A knighthood is a British title; USD American currency. An Indian citizen cannot accept the former (it involves swearing an oath of allegiance to the Queen Across the Water). Nor is he likely to possess the latter unless he's a successful exporter or hawala racketeer.

Is this denomination in terms of foreign assets a subtle and deliberate attempt to force B-School aspirants away from their cultural moorings and compel them to think globally? After all, the successful graduates of this institution will spend large portions of their lives grappling with cross-border transactions.

Whether you're bribing a Sudanese Warlord in USD to allow you to explore for oil and gas, or negotiating euro payments to a super-model to endorse your products, you need a globalised mindset to work out cost-benefit ratios. The sooner you move away from thinking in parochial terms the better.

Then again, framing it this way could be implicit acceptance of the fact that most B-School applicants belong to a demographic united primarily by a desire to find hard currency employment. Or it could be simply a reflection of the question-setter's own globalised mindset. 
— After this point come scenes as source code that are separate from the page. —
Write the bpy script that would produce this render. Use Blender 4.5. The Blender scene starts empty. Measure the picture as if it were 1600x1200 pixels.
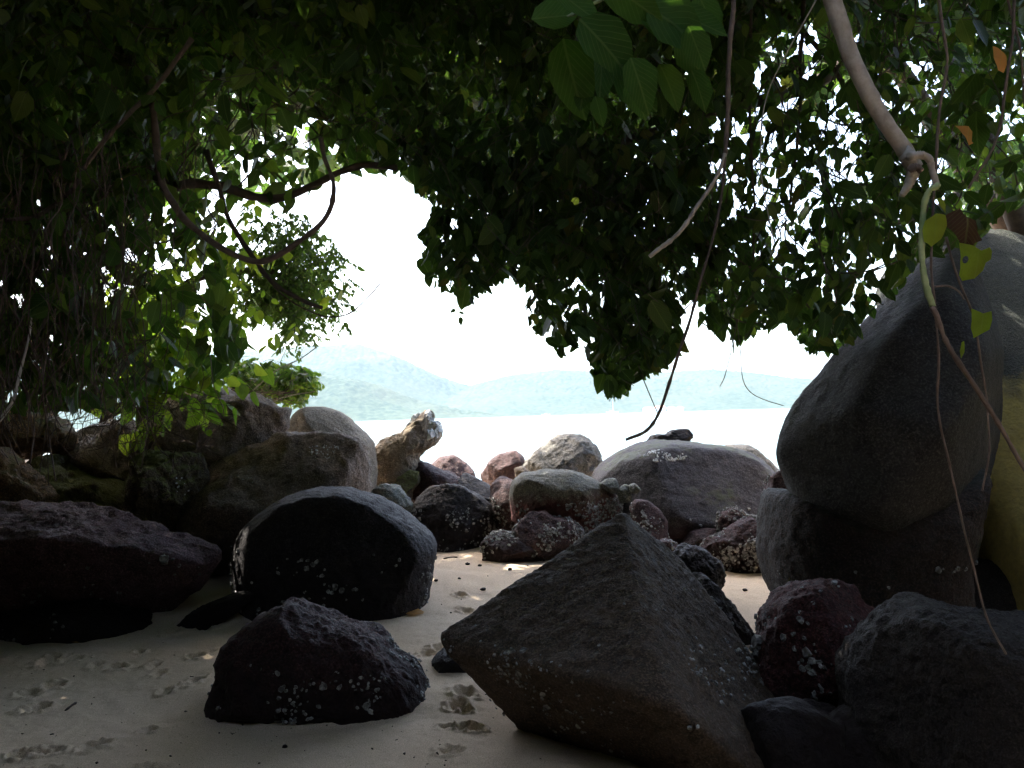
import bpy, bmesh, math, random
import numpy as np
from mathutils import Vector, Matrix
from mathutils.bvhtree import BVHTree
R = math.radians
scene = bpy.context.scene
col = scene.collection

# ---------------------------------------------------------------- camera
F = 1244.4                      # focal length in photo pixels (28 mm on 36 mm)
CAMH = 1.35
pitch = math.atan(49 / F); roll = R(1.67)
X_ = np.array([1., 0, 0])
FW = np.array([0, math.cos(pitch), math.sin(pitch)])
U_ = np.array([0, -math.sin(pitch), math.cos(pitch)])
RT = math.cos(roll) * X_ - math.sin(roll) * U_
UP = math.sin(roll) * X_ + math.cos(roll) * U_
CAM = np.array([0, 0, CAMH])
cam = bpy.data.objects.new("camera", bpy.data.cameras.new("camera")); col.objects.link(cam)
cam.data.lens = 28; cam.data.sensor_width = 36
cam.data.clip_start = 0.05; cam.data.clip_end = 30000
m = Matrix.Identity(4)
for i in range(3):
    m[i][0] = RT[i]; m[i][1] = UP[i]; m[i][2] = -FW[i]; m[i][3] = CAM[i]
cam.matrix_world = m
scene.camera = cam

# ---------------------------------------------------------------- world, sun, exposure
SUN_EL, SUN_AZ = R(60), R(-58)           # azimuth measured from +Y towards +X
SUNV = np.array([math.sin(SUN_AZ) * math.cos(SUN_EL), math.cos(SUN_AZ) * math.cos(SUN_EL), math.sin(SUN_EL)])
w = bpy.data.worlds.new("World"); scene.world = w; w.use_nodes = True
nt = w.node_tree
sky = nt.nodes.new('ShaderNodeTexSky'); sky.sky_type = 'NISHITA'; sky.sun_disc = False
sky.sun_elevation = SUN_EL; sky.sun_rotation = SUN_AZ
sky.air_density = 1.0; sky.dust_density = 6.0; sky.ozone_density = 1.0
bg = nt.nodes['Background']; bg.inputs['Strength'].default_value = 0.15
nt.links.new(sky.outputs[0], bg.inputs['Color'])
sl = bpy.data.lights.new("sun", 'SUN'); sl.energy = 2.2; sl.angle = R(0.5); sl.color = (1, .95, .86)
so = bpy.data.objects.new("sun", sl); col.objects.link(so)
so.rotation_euler = Vector(-SUNV).to_track_quat('-Z', 'Y').to_euler()
scene.view_settings.view_transform = 'Standard'; scene.view_settings.look = 'None'
scene.view_settings.exposure = 3.05; scene.view_settings.gamma = 1
scene.render.engine = 'CYCLES'
scene.cycles.max_bounces = 8; scene.cycles.diffuse_bounces = 4; scene.cycles.glossy_bounces = 3
scene.cycles.transmission_bounces = 5; scene.cycles.volume_bounces = 1; scene.cycles.transparent_max_bounces = 4

# ---------------------------------------------------------------- helpers
def P(px, py, d):
    """world point seen at photo pixel (px,py), d metres along the view axis"""
    px = np.asarray(px, float); py = np.asarray(py, float); d = np.asarray(d, float)
    return CAM + d[..., None] * (FW + ((px - 800) / F)[..., None] * RT + ((600 - py) / F)[..., None] * UP)
def proj(p):
    q = p - CAM; z = q @ FW; zz = np.where(z > .05, z, .05)
    return 800 + F * (q @ RT) / zz, 600 - F * (q @ UP) / zz, z
def ground(px, py, z=0.0):
    v = FW + ((px - 800) / F) * RT + ((600 - py) / F) * UP
    t = (z - CAMH) / v[2]
    return CAM + t * v
def inpoly(px, py, poly):
    inside = np.zeros(px.shape, bool); n = len(poly); j = n - 1
    for i in range(n):
        xi, yi = poly[i]; xj, yj = poly[j]
        c = ((yi > py) != (yj > py)) & (px < (xj - xi) * (py - yi) / ((yj - yi) if yj != yi else 1e-9) + xi)
        inside ^= c; j = i
    return inside
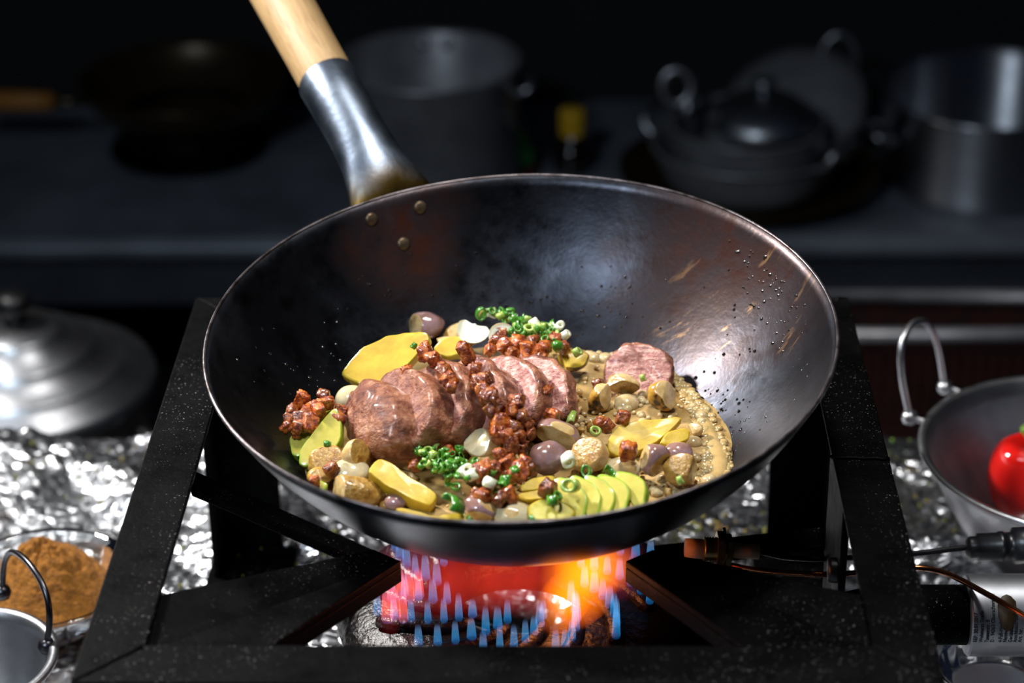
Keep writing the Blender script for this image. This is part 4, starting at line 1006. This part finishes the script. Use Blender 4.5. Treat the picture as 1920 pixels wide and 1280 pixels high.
for sx in (-1, 1): loop('loop_handle', (c.x+sx*(R-.001), c.y, ZC+hgt*.80), (sx, -.15, 0), .05, .018, .012, .0042, ALU, spn)
mk('rivet', *lathe([(0, .004), (.006, .002), (.007, 0)], (c.x-.012, c.y+R*.96, ZC+hgt-.015), (0, -1, 0), 12), ALU, spn)
mk('rivet', *lathe([(0, .004), (.006, .002), (.007, 0)], (c.x+.014, c.y+R*.96, ZC+hgt-.015), (0, -1, 0), 12), ALU, spn)
# iron wok on a ring at back left
c = at(345, 140, y=1.36); R = px2m(196, c)
iw = thing('iron_wok', (c.x, c.y, ZC+.02), 'dark iron wok with a wooden handle on the counter at back left', 'wok')
dep = c.z-ZC-.02
prof = [(.001, -dep+.002)]+[(R*math.sin(t), -dep*(math.cos(t)-math.cos(1.3))/(1-math.cos(1.3))) for t in np.linspace(.1, 1.3, 16)]
prof = [(r*R/prof[-1][0] if i else r, z) for i, (r, z) in enumerate(prof)]
prof += [(r+.002, z-.002) for r, z in reversed(prof[1:])] + [(.001, -dep)]
mk('bowl', *lathe(prof, c, n=72), DARKIRON, iw)
mk('handle_shank', *tube([at(160, 192, y=1.33), at(90, 190, y=1.33)], [.004, .007], 12), SOCK, iw)
mk('wooden_handle', *tube([at(102, 190, y=1.33), at(60, 190, y=1.33), at(-60, 188, y=1.33)], [.010, .0115, .0115], 14), WOOD2, iw)
wr = thing('wok_ring', (c.x, c.y, ZC), 'black ring stand on the counter carrying the dark iron wok', 'stand')
mk('ring', *lathe([(R*.62, .0), (R*.72, .0), (R*.60, .05), (R*.585, .05), (R*.62, .0)], (c.x, c.y, ZC), n=48), BLACK, wr)
mk('base_ring', *tube([(c.x+R*.72*math.cos(2*PI*k/48), c.y+R*.72*math.sin(2*PI*k/48), ZC+.006) for k in range(48)], .006, 10, True), BLACK, wr)
# bottles
def bottle(px, pyb, pyt, w, mb, mc, cap, label):
    b = at(px, pyb, z=ZC); top = at(px, pyt, y=b.y).z - ZC; r = px2m(w/2, b); t = thing('sauce_bottle', (b.x, b.y, ZC), label, 'bottle')
    hb_ = top - cap
    mk('bottle_body', *lathe([(.001, 0), (r*.95, 0), (r, .006), (r, hb_*.55), (r*.9, hb_*.65), (r*.42, hb_*.86), (r*.38, hb_), (.001, hb_)], b, n=32), mb, t); return t, b, hb_, r
SOY = simple('dark_sauce_glass', '#0a0806', '#140e0a', .08, 0, 20, coat=.6); CAPY = simple('yellow_plastic_cap', '#c89a10', '#d8ac20', .45, 0, 30); CAPG = simple('green_plastic_nozzle', '#2aa444', '#34b850', .4, 0, 30); LBLW = simple('pale_paper', '#8a8a90', '#a0a0a4', .6, 0, 30)
t, b, hb_, r = bottle(1073, 318, 204, 74, SOY, CAPY, .026, 'dark sauce bottle with a yellow cap behind the wok rim')
mk('cap', *lathe([(r*.62, hb_-.004), (r*.66, hb_-.002), (r*.66, hb_+.022), (r*.6, hb_+.026), (.001, hb_+.026)], b, n=28), CAPY, t)
mk('neck_label', *lathe([(r*.44, hb_*.84), (r*.42, hb_-.004)], b, n=28), LBLW, t)
t, b, hb_, r = bottle(971, 335, 232, 70, simple('chilli_sauce_bottle', '#4a1408', '#5a1c0c', .15, 0, 20, coat=.6), CAPG, .038, 'chilli sauce bottle with a green cone nozzle beside the stock pot')
mk('nozzle', *lathe([(r*.8, hb_-.006), (r*.82, hb_+.004), (r*.6, hb_+.016), (r*.26, hb_+.034), (r*.16, hb_+.038), (.001, hb_+.038)], b, n=28), CAPG, t)
# open pot at right
c = at(1862, 162, y=1.27); R = px2m(203, c); hgt = c.z-ZC
op = thing('cooking_pot', (c.x, c.y, ZC), 'shiny open steel pot on the counter at the right edge', 'pot')
mk('pot_body', *lathe([(.001, .003), (R*.93, .003), (R*.985, .012), (R*.985, hgt-.006), (R+.006, hgt), (R+.009, hgt-.001), (R+.007, hgt-.004), (R, hgt-.008), (R, .012), (R*.94, 0), (.001, 0)], (c.x, c.y, ZC), n=80), BRUSH, op)
loop('loop_handle', (c.x-R*.97, c.y-R*.25, ZC+hgt*.62), (-1, -.2, 0), .05, .022, .006, .0045, ALU, op)
loop('loop_handle', (c.x+R*.97, c.y-R*.25, ZC+hgt*.62), (1, -.2, 0), .05, .022, .006, .0045, ALU, op)
for dx in (-.35, .35): mk('rivet', *lathe([(0, .004), (.006, .002), (.007, 0)], (c.x-R*.9+dx*.03, c.y-R*.45, ZC+hgt*.6), (-.8, -.6, 0), 12), ALU, op)
# stack: wide dark plate, shallow pan, lids and small pans
c = at(1405, 318, z=ZC+.02); R = px2m(236, c)
pan('serving_plate', (c.x, c.y, ZC+.024), R, .024, DARKIRON, 'wide dark plate under the stacked pans on the counter', 'plate', foot=.62)
R2 = px2m(172, c); z2 = ZC+.0075
p2 = pan('shallow_pan', (c.x-.004, c.y-.006, z2+.05), R2, .047, ALUD, 'shallow aluminium pan with loop handles stacked on the dark plate', 'pan', foot=.8)
loop('loop_handle', (c.x-.004+R2*.80, c.y-.006-R2*.55, z2+.038), (.75, -.55, .2), .055, .022, .028, .0042, ALU, p2)
loop('loop_handle', (c.x-.004-R2*.80, c.y-.006+R2*.5, z2+.04), (-.75, .55, .2), .055, .022, .020, .0042, ALU, p2)
R3 = R2*.80; z3 = z2+.006
p3 = pan('small_saucepan', (c.x-.004, c.y+.002, z3+.062), R3, .058, ALUD, 'small dark saucepan nested inside the shallow pan', 'pan', foot=.8)
q = at(1268, 163, y=c.y+.02)
mk('ring_handle', *tube([q+Vector((.016*math.cos(a), .004*math.sin(a), .018*math.sin(a))) for a in np.linspace(0, 2*PI, 28)[:-1]], .0048, 10, True), ALU, p3)
mk('handle_stub', *tube([q+Vector((.016, 0, -.004)), (c.x-.004-R3*.85, c.y+.006, z3+.056)], .005, 10), ALU, p3)
ld = thing('pan_lid', (c.x+.012, c.y-.004, z3+.066), 'domed shiny lid on the small saucepan', 'lid')
lr = R3*.78
mk('dome', *lathe([(lr, 0), (lr*1.0, .002), (lr*.9, .012), (lr*.6, .024), (lr*.3, .029), (.001, .030)], (c.x+.012, c.y-.004, z3+.066), n=48), ALU, ld)
mk('knob', *lathe([(.006, .029), (.006, .036), (.013, .040), (.013, .046), (.001, .049)], (c.x+.012, c.y-.004, z3+.066), n=24), ALU, ld)
k0 = at(1495, 205, y=c.y+.10); k0.z = max(k0.z, ZC+.06)
kd = thing('leaning_pan', k0, 'grey pan leaning behind the stack with a tall loop handle', 'pan')
kn = Vector((-.25, -.45, .86))
mk('bowl', *lathe([(.001, .036), (.05, .033), (.075, .018), (.083, 0), (.086, .0), (.078, .021), (.052, .036), (.001, .039)], (k0.x, k0.y, k0.z-.012), kn, 56), ALUD, kd)
q = at(1572, 120, y=c.y+.14)
mk('loop_handle', *tube([q+Vector((.021*math.cos(a), .004*math.sin(a), .034*math.sin(a))) for a in np.linspace(0, 2*PI, 32)[:-1]], .0036, 10, True), ALU, kd)
# lidded pot behind the table at left, on a stool
c = at(40, 700, y=.62); R = px2m(252, c)
lp = thing('lidded_pot', (c.x, c.y, c.z-.16), 'aluminium pot with a stepped ring-ridged lid at far left', 'pot')
mk('pot_body', *lathe([(.001, -.157), (R*.9, -.157), (R*.92, -.02), (R*.95, -.012), (R*.93, -.012), (R*.9, -.16), (.001, -.16)], c, n=72), ALUD, lp)
pl = [(R*.99, -.012), (R, -.008), (R*.97, .0), (R*.80, .006), (R*.78, .012), (R*.76, .014), (R*.58, .020), (R*.56, .027), (R*.54, .029), (R*.36, .036), (R*.34, .042), (R*.32, .044), (R*.1, .048), (.001, .048)]
mk('lid', *lathe(pl, c, n=80), ALU, lp)
mk('lid_knob', *lathe([(.006, .047), (.006, .056), (.015, .062), (.016, .070), (.010, .075), (.001, .076)], c, n=24), simple('black_knob', '#0e0e10', '#18181a', .4), lp)
s0 = at(210, 775, y=c.y-R*.85)
loop('side_handle', (c.x+R*.7, c.y-R*.64, c.z-.03), (.7, -.7, 0), .07, .025, 0, .007, simple('black_bakelite', '#0a0a0c', '#141416', .4), lp)
sz = c.z-.16
sl = thing('low_stool', (c.x, c.y, ZF), 'dark low stool standing behind the table under the lidded pot', 'stool')
mk('seat', *box((c.x, c.y, sz-.015), (.34, .3, .03)), TABLEM, sl, False)
for sx in (-1, 1):
    for sy in (-1, 1): mk('leg', *box((c.x+sx*.15, c.y+sy*.13, (ZF+sz-.03)/2), (.03, .03, sz-.03-ZF)), TABLEM, sl, False)
# crate with a grey rim on the lower shelf at right
y0 = .84; zr = at(1760, 628, y=y0).z; xl, xr = at(1560, 628, y=y0).x, at(2150, 628, y=y0).x
zb = zr-.15
cr = thing('storage_crate', ((xl+xr)/2, y0+.04, zb), 'dark red mesh crate with a grey metal rim at right in front of the counter', 'crate')
REDM = simple('dark_red_mesh', '#3a120c', '#20100c', .6, 0, 60)
hC = zr-zb
for i in range(24):
    x = xl+.01+(xr-xl-.02)*i/23
    mk('slat', *box((x, y0, zb+hC/2), (.005, .004, hC)), REDM, cr, False)
for i in range(5): mk('slat', *box(((xl+xr)/2, y0+.003, zb+.01+(hC-.03)*i/4), (xr-xl, .003, .005)), REDM, cr, False)
mk('back_panel', *box(((xl+xr)/2, y0+.08, zb+hC/2), (xr-xl, .005, hC)), REDM, cr, False)
mk('bottom_panel', *box(((xl+xr)/2, y0+.04, zb+.003), (xr-xl, .08, .005)), REDM, cr, False)
mk('rim', *tube([(xl, y0, zr), (xr, y0, zr), (xr, y0+.08, zr), (xl, y0+.08, zr)], .007, 10, True), ALUD, cr)

rs = thing('crate_rack', ((xl+xr)/2, y0+.04, ZF), 'dark low rack standing under the red mesh crate', 'rack')
mk('rack_top', *box(((xl+xr)/2, y0+.04, zb-.012), (xr-xl+.02, .10, .022)), TABLEM, rs, False)
for x in (xl+.02, xr-.02):
    for y in (y0+.01, y0+.07): mk('leg', *box((x, y, (ZF+zb-.023)/2), (.025, .025, zb-.023-ZF)), TABLEM, rs, False)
To my mind, the subject pushes the boundaries of conventional thought just a bit but not enough to lead into heretical territory. It's a great pity it doesn't go further. One of my favourite essay questions of this type is: "Would you cheat on a business ethics exam rather than fail it?" 

In the era of Sarbanes-Oxley, Clause 49, Enron and Telgi, this is not a trivial subject and the answers could be very illuminating. Everyone will say "no" but they will say it in different ways. I actually know one gent who got caught cheating in an ethics exam. That episode continues to haunt his otherwise successful career because it caused much hilarity at his college and comes up on the front page of any Google search on his name.

Another question I have always wanted to ask: "Would you back a mass-murderer who wins votes because he is an efficient mass-murderer?" We already have answers to that one from the political establishment. I wonder what the answers would be in a B-School entrance exam?